Esperar, por tanto, no significa esperar “algo” de Dios, sino a Dios mismo. Nuestra naturaleza es deseo del Infinito, y por tanto sólo Dios es capaz de llenar ese deseo.
Lo expresa muy bien san Agustín: «Que el Señor tu Dios sea tu esperanza; no esperes algo del Señor tu Dios; sea el mismo Señor tu esperanza. Muchos […] esperan algo de Dios fuera de Él; pero tú busca al mismo Dios; […] olvidando las demás cosas, acuérdate de Él; dejando todo atrás, tiende hacia Él. […] Él será tu amor» (San Agustín, Enarrationes in Psalmos, 39, 7-8).
La forma de la respuesta al deseo del hombre es Cristo mismo. Cristo es la única esperanza de cumplimiento para nuestro afecto. Él es el único capaz de atender y de satisfacer verdaderamente nuestro afecto.
Nadie más es capaz de satisfacernos realmente.

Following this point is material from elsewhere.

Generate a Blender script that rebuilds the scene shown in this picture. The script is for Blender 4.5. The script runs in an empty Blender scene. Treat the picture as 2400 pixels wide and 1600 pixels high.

Por tanto la esperanza es el cumplimiento del afecto: sólo Él es capaz de satisfacer, de cumplir verdaderamente el afecto. Por eso todos los hombres arden de deseo; pero, ¡qué difícil es encontrar a uno solo que diga: «Mi alma tiene sed de ti» (Sal 63,2)!
Cristo, la Presencia reconocida por la fe, es el único fundamento razonable de la esperanza. Sin Él, la vida del hombre está privada de un fundamente sobre el que apoyarse.
Porque, como afirma santo Tomás, «la vida del hombre consiste en el afecto que principalmente le sostiene y en el que encuentra su mayor satisfacción» (Santo Tomás de Aquino, Secunda Secundae, en Summa Theologiae, q. 179, art. 1). La satisfacción se halla en el afecto a Cristo, la satisfacción es Cristo.